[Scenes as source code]
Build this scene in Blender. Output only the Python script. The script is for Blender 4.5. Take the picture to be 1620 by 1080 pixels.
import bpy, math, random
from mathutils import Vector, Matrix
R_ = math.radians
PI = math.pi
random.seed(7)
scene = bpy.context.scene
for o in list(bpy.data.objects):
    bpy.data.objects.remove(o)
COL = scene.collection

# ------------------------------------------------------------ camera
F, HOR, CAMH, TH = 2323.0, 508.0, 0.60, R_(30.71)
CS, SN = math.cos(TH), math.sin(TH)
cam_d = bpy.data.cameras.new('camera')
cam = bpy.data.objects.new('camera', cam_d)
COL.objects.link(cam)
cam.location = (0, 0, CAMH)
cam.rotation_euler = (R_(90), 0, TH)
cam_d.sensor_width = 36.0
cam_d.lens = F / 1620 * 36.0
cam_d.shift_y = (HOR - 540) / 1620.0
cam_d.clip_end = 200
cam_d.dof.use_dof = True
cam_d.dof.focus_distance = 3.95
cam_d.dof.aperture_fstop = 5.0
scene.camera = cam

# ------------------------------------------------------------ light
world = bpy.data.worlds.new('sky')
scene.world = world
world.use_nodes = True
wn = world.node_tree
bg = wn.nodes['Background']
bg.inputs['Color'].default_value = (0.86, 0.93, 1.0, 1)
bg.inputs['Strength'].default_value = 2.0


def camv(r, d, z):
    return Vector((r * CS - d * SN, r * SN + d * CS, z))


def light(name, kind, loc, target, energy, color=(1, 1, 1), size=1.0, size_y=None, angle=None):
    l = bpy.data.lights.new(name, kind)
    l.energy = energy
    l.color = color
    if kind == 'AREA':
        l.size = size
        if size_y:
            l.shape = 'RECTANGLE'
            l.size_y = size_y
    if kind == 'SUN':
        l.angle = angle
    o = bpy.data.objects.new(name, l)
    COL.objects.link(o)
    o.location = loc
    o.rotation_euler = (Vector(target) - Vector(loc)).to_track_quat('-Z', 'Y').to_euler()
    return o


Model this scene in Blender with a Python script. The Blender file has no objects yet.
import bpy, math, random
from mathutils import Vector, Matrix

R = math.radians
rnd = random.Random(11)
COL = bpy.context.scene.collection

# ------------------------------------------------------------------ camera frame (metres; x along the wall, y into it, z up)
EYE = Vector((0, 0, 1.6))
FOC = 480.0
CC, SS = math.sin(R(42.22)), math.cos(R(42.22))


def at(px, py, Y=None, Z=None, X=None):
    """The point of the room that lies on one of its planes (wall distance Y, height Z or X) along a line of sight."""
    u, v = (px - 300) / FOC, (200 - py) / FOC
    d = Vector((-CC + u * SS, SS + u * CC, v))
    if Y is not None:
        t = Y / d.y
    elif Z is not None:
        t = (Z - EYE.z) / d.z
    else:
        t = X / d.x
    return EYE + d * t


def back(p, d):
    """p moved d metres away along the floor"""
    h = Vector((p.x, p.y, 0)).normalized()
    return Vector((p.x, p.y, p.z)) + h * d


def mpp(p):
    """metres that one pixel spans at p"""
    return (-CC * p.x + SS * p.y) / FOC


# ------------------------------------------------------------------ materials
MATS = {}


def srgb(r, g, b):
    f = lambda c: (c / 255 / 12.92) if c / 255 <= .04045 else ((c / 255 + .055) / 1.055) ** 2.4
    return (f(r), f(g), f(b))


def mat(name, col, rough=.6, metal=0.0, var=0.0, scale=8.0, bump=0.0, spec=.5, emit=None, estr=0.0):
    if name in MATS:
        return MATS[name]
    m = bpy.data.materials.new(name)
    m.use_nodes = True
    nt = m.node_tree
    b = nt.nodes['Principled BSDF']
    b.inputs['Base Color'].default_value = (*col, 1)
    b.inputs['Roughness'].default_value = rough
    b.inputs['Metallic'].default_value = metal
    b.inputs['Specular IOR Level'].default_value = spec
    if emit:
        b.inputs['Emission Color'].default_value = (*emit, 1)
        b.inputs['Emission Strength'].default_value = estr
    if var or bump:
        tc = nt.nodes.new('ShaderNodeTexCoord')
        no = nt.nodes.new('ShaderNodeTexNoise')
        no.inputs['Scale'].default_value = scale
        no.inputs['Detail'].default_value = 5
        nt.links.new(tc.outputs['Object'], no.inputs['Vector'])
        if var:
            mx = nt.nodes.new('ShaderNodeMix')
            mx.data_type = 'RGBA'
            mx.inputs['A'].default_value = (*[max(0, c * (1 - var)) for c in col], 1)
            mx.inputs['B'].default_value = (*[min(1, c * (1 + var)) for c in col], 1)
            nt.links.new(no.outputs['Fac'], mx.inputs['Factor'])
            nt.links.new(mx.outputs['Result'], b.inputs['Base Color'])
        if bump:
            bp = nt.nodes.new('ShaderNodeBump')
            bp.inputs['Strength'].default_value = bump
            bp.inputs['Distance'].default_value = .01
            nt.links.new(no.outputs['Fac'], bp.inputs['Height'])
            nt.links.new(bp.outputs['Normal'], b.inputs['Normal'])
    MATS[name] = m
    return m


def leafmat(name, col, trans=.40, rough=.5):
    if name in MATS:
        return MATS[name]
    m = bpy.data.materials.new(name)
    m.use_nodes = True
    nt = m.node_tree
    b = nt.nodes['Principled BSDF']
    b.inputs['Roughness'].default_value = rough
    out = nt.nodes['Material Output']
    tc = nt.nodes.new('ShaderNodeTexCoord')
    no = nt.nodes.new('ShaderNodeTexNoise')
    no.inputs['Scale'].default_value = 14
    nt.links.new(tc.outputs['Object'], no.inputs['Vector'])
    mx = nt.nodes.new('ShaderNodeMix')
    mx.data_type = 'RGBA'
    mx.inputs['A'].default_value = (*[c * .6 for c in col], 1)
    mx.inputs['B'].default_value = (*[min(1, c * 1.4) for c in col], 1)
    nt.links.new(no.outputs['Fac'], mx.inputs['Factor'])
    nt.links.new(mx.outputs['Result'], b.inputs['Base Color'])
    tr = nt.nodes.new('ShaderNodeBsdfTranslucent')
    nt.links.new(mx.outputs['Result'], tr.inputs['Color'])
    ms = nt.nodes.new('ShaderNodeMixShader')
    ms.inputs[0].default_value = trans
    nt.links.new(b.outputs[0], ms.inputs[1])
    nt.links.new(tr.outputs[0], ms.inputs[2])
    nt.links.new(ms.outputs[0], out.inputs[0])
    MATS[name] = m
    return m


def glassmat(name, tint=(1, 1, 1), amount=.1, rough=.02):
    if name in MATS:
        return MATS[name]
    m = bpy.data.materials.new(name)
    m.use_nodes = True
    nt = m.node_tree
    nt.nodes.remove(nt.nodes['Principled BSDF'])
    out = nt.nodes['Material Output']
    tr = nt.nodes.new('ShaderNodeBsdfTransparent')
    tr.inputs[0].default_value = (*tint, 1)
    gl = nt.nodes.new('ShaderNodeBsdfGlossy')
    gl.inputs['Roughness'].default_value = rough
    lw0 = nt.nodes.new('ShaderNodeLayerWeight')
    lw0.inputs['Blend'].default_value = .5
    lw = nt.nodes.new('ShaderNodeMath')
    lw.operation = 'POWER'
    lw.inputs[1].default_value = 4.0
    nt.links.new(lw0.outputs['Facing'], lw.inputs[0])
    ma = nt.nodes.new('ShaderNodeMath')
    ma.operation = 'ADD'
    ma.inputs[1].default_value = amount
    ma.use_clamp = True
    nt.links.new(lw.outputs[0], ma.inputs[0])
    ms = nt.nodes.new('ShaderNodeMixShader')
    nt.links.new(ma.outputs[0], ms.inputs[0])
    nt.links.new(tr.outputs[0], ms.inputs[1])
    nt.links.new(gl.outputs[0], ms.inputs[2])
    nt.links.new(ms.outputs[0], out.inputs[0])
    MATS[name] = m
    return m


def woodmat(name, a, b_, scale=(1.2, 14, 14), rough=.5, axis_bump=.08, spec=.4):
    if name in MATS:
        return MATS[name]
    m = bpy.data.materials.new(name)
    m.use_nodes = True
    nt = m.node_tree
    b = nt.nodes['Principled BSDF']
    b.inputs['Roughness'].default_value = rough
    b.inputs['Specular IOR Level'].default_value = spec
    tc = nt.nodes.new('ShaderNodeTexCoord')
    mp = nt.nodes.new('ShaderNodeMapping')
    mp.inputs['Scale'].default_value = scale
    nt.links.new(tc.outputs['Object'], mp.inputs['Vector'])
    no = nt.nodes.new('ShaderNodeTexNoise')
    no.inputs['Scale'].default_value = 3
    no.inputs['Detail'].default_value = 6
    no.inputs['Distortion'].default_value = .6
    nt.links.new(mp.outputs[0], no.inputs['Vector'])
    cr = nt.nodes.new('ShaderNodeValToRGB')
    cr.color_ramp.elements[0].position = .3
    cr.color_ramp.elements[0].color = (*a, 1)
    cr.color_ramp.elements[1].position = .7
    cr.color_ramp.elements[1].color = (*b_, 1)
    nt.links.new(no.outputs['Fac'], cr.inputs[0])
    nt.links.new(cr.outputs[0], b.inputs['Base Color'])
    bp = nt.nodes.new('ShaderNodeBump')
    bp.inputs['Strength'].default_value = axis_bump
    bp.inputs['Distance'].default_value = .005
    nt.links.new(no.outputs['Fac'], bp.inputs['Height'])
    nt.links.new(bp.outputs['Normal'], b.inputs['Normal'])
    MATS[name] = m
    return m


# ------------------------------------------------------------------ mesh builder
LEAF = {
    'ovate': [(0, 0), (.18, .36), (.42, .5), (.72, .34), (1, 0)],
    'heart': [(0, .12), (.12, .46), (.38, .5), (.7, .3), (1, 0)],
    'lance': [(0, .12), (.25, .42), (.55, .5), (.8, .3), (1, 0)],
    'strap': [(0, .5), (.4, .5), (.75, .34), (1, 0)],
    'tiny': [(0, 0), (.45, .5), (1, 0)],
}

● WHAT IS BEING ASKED
Up to and including the line with "COL = scene.collection", repeat the data exactly, starting from its first line; nothing else belongs in the response.

● PROBLEM SOLUTION
Build this scene in Blender. Output only the Python script. The script is for Blender 4.5. Take the picture to be 1620 by 1080 pixels.
import bpy, math, random
from mathutils import Vector, Matrix
R_ = math.radians
PI = math.pi
random.seed(7)
scene = bpy.context.scene
for o in list(bpy.data.objects):
    bpy.data.objects.remove(o)
COL = scene.collection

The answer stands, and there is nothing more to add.